Write out the listing below again, precisely as it is given.

•••

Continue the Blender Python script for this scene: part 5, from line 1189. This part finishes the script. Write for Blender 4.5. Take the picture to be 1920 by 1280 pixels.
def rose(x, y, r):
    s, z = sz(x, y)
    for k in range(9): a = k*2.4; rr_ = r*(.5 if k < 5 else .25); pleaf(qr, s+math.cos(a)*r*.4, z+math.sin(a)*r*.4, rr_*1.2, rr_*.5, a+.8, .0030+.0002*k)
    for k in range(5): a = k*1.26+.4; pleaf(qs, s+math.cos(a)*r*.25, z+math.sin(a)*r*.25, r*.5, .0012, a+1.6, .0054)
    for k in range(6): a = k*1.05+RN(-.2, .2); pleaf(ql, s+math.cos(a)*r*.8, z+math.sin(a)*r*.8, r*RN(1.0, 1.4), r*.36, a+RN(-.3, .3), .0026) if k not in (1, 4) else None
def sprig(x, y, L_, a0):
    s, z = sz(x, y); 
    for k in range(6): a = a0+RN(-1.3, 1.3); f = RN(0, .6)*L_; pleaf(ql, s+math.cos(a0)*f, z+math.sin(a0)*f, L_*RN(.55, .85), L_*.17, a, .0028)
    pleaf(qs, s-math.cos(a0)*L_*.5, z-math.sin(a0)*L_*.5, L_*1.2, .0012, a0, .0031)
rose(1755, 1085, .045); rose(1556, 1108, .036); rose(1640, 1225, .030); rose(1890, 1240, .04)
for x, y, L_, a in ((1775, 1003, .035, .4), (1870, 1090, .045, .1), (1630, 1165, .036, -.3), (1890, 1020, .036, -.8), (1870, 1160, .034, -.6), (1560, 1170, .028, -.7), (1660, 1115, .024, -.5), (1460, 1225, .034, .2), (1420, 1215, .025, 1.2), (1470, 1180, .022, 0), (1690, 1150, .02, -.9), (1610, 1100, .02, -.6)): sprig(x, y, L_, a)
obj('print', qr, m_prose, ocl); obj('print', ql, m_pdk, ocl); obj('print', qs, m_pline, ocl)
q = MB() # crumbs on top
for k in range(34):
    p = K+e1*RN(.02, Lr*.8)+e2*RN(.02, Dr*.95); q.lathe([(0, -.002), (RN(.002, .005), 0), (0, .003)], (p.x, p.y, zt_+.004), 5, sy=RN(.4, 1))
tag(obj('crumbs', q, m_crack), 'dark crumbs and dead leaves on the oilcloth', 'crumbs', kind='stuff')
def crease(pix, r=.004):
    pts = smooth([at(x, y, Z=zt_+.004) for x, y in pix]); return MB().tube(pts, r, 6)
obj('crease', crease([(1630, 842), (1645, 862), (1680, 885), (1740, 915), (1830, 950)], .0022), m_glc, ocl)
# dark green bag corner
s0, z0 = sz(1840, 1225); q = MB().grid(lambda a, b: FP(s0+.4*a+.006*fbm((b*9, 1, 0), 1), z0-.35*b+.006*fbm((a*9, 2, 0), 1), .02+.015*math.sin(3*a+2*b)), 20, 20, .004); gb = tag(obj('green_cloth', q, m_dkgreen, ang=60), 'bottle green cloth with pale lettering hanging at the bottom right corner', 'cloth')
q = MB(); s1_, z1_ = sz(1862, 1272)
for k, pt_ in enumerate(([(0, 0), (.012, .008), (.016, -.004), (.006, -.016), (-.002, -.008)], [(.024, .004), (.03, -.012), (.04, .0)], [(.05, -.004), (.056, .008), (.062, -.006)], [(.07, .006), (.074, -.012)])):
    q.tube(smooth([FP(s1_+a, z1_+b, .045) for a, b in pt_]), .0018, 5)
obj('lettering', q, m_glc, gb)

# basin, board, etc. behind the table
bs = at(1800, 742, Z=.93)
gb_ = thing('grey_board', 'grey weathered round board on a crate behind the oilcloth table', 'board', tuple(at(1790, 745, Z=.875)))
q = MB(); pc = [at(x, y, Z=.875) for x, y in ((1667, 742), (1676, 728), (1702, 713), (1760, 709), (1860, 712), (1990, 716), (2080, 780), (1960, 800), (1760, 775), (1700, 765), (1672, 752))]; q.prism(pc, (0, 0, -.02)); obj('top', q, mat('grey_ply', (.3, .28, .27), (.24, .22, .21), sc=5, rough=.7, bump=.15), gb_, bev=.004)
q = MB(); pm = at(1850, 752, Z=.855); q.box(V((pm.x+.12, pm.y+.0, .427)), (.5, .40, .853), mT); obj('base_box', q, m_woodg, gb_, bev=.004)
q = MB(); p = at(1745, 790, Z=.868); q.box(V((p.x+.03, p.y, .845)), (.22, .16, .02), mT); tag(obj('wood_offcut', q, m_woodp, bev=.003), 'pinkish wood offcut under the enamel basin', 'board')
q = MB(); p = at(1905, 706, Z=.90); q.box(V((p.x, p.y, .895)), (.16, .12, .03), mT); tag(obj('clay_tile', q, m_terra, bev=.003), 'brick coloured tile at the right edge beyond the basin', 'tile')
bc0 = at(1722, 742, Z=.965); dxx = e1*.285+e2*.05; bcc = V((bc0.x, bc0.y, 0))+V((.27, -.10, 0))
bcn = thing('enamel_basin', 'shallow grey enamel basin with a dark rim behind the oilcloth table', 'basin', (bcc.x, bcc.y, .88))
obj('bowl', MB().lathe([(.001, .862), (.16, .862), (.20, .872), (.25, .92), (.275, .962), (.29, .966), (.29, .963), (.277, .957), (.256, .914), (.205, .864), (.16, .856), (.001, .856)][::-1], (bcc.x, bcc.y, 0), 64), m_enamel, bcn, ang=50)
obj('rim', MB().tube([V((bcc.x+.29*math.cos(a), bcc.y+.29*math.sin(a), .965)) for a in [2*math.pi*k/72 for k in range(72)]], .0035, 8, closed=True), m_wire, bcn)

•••

Final answer:
Continue the Blender Python script for this scene: part 5, from line 1189. This part finishes the script. Write for Blender 4.5. Take the picture to be 1920 by 1280 pixels.
def rose(x, y, r):
    s, z = sz(x, y)
    for k in range(9): a = k*2.4; rr_ = r*(.5 if k < 5 else .25); pleaf(qr, s+math.cos(a)*r*.4, z+math.sin(a)*r*.4, rr_*1.2, rr_*.5, a+.8, .0030+.0002*k)
    for k in range(5): a = k*1.26+.4; pleaf(qs, s+math.cos(a)*r*.25, z+math.sin(a)*r*.25, r*.5, .0012, a+1.6, .0054)
    for k in range(6): a = k*1.05+RN(-.2, .2); pleaf(ql, s+math.cos(a)*r*.8, z+math.sin(a)*r*.8, r*RN(1.0, 1.4), r*.36, a+RN(-.3, .3), .0026) if k not in (1, 4) else None
def sprig(x, y, L_, a0):
    s, z = sz(x, y); 
    for k in range(6): a = a0+RN(-1.3, 1.3); f = RN(0, .6)*L_; pleaf(ql, s+math.cos(a0)*f, z+math.sin(a0)*f, L_*RN(.55, .85), L_*.17, a, .0028)
    pleaf(qs, s-math.cos(a0)*L_*.5, z-math.sin(a0)*L_*.5, L_*1.2, .0012, a0, .0031)
rose(1755, 1085, .045); rose(1556, 1108, .036); rose(1640, 1225, .030); rose(1890, 1240, .04)
for x, y, L_, a in ((1775, 1003, .035, .4), (1870, 1090, .045, .1), (1630, 1165, .036, -.3), (1890, 1020, .036, -.8), (1870, 1160, .034, -.6), (1560, 1170, .028, -.7), (1660, 1115, .024, -.5), (1460, 1225, .034, .2), (1420, 1215, .025, 1.2), (1470, 1180, .022, 0), (1690, 1150, .02, -.9), (1610, 1100, .02, -.6)): sprig(x, y, L_, a)
obj('print', qr, m_prose, ocl); obj('print', ql, m_pdk, ocl); obj('print', qs, m_pline, ocl)
q = MB() # crumbs on top
for k in range(34):
    p = K+e1*RN(.02, Lr*.8)+e2*RN(.02, Dr*.95); q.lathe([(0, -.002), (RN(.002, .005), 0), (0, .003)], (p.x, p.y, zt_+.004), 5, sy=RN(.4, 1))
tag(obj('crumbs', q, m_crack), 'dark crumbs and dead leaves on the oilcloth', 'crumbs', kind='stuff')
def crease(pix, r=.004):
    pts = smooth([at(x, y, Z=zt_+.004) for x, y in pix]); return MB().tube(pts, r, 6)
obj('crease', crease([(1630, 842), (1645, 862), (1680, 885), (1740, 915), (1830, 950)], .0022), m_glc, ocl)
# dark green bag corner
s0, z0 = sz(1840, 1225); q = MB().grid(lambda a, b: FP(s0+.4*a+.006*fbm((b*9, 1, 0), 1), z0-.35*b+.006*fbm((a*9, 2, 0), 1), .02+.015*math.sin(3*a+2*b)), 20, 20, .004); gb = tag(obj('green_cloth', q, m_dkgreen, ang=60), 'bottle green cloth with pale lettering hanging at the bottom right corner', 'cloth')
q = MB(); s1_, z1_ = sz(1862, 1272)
for k, pt_ in enumerate(([(0, 0), (.012, .008), (.016, -.004), (.006, -.016), (-.002, -.008)], [(.024, .004), (.03, -.012), (.04, .0)], [(.05, -.004), (.056, .008), (.062, -.006)], [(.07, .006), (.074, -.012)])):
    q.tube(smooth([FP(s1_+a, z1_+b, .045) for a, b in pt_]), .0018, 5)
obj('lettering', q, m_glc, gb)

# basin, board, etc. behind the table
bs = at(1800, 742, Z=.93)
gb_ = thing('grey_board', 'grey weathered round board on a crate behind the oilcloth table', 'board', tuple(at(1790, 745, Z=.875)))
q = MB(); pc = [at(x, y, Z=.875) for x, y in ((1667, 742), (1676, 728), (1702, 713), (1760, 709), (1860, 712), (1990, 716), (2080, 780), (1960, 800), (1760, 775), (1700, 765), (1672, 752))]; q.prism(pc, (0, 0, -.02)); obj('top', q, mat('grey_ply', (.3, .28, .27), (.24, .22, .21), sc=5, rough=.7, bump=.15), gb_, bev=.004)
q = MB(); pm = at(1850, 752, Z=.855); q.box(V((pm.x+.12, pm.y+.0, .427)), (.5, .40, .853), mT); obj('base_box', q, m_woodg, gb_, bev=.004)
q = MB(); p = at(1745, 790, Z=.868); q.box(V((p.x+.03, p.y, .845)), (.22, .16, .02), mT); tag(obj('wood_offcut', q, m_woodp, bev=.003), 'pinkish wood offcut under the enamel basin', 'board')
q = MB(); p = at(1905, 706, Z=.90); q.box(V((p.x, p.y, .895)), (.16, .12, .03), mT); tag(obj('clay_tile', q, m_terra, bev=.003), 'brick coloured tile at the right edge beyond the basin', 'tile')
bc0 = at(1722, 742, Z=.965); dxx = e1*.285+e2*.05; bcc = V((bc0.x, bc0.y, 0))+V((.27, -.10, 0))
bcn = thing('enamel_basin', 'shallow grey enamel basin with a dark rim behind the oilcloth table', 'basin', (bcc.x, bcc.y, .88))
obj('bowl', MB().lathe([(.001, .862), (.16, .862), (.20, .872), (.25, .92), (.275, .962), (.29, .966), (.29, .963), (.277, .957), (.256, .914), (.205, .864), (.16, .856), (.001, .856)][::-1], (bcc.x, bcc.y, 0), 64), m_enamel, bcn, ang=50)
obj('rim', MB().tube([V((bcc.x+.29*math.cos(a), bcc.y+.29*math.sin(a), .965)) for a in [2*math.pi*k/72 for k in range(72)]], .0035, 8, closed=True), m_wire, bcn)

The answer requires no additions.